『フライフィッシャーの昆虫学』 |
内地は暖かなようですねぇ。道東は涼しいというか、今朝などは寒いぐらい。写真は10時現在の気温で、14度!! 関東地方に早い梅雨明けをもたらした梅雨前線は、太平洋高気圧に押し上げられて北東北から北海道辺りに停滞したままです。このため天気が悪い日が続いていて毎日雨模様。でも、週間天気予報では18日の月曜日からは爽やかな夏の晴れた北海道になりそうです。内地がちょっと暖かすぎるかなと思う方、是非是非、道東へ遊びにおいで下さいませ。
釣りに行けない日、家で釣りのことばかり考えている釣り人をアームチェアフィッシャーマンと呼びますが、このところの私はアーロンチェアフィッシャーマンです。田舎暮らしに似合わない事務椅子なんかになぜ座っているかといえば、腰痛のせいなのです。腰が痛くて釣りに行けない、自転車にも乗れない、重いレンズを持って歩けない・・・
アームチェアフィッシャーマンもアーロンチェアフィッシャーマンも、椅子に座ってすることといえば釣りの本を読むことです。さてでは、何を読むか。
『フライフィッシャーの昆虫学』は170年前にイギリスで出版されたフライフィッシングの本ですが、川野信之氏による翻訳版がこの春に刊行されました。購入してパラッと数ページ読んで、これは忙しい時期に切れ切れにつまみ読むのは勿体ないと、読まずにとっておいたのです。
初夏の釣りシーズンも終わって暇になって、アーロンチェアに座って、さてと読み始めたら、これは予想を超えた面白さで読み始めたら止まりません。170年前の英国の釣り人と、現代の日本の釣り人と考えることが同じというのが、釣り人は釣り人ということなのか、170年かかって日本の釣り人が追いついたということなのか。
著者のロナルズは魚の生態を観察するために川の畔に小屋まで建てます。
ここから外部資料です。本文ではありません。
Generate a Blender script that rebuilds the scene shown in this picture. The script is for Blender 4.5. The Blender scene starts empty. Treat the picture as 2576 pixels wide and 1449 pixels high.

たとえば「鱒とグレーリングの観察」の章で、魚に味覚があるか? という疑問には、30匹のハエに赤唐辛子とカラシを塗って水に落としたら、魚は全て食べた。翌日、同じ実験をやっても魚は全て食べた。さらにオイルや酢に浸したものも与えてみたら食べた。そのうえで「もし鱒が味覚を持っているにしても味覚は、かなり鈍いという結論に達しました」と書いています。
この本は1863年に初版が出ているのですが、この年はイギリスではダーウィンがビーグル号での航海を終えて帰港した年ですから『種の起源』はまだ書かれていなく(発刊は1859年)進化論など全く考えられてもいなかった時代です。が、『セルボーンの博物誌』は1789年の出版ですから、当然、ロナルズは読んでいたでしょう。『フライフィッシャーの昆虫学』が世に出た頃は、英国においては博物学は全盛の時代なわけで、この本も当時の英国の博物学本的な手法で書かれています。銅版画による彩色の素敵なイラストも愉しめて、釣りに行けずにアームチェアフィッシャーマンになる一日、乙種釣り人向けには、これはお薦めの1冊ですね。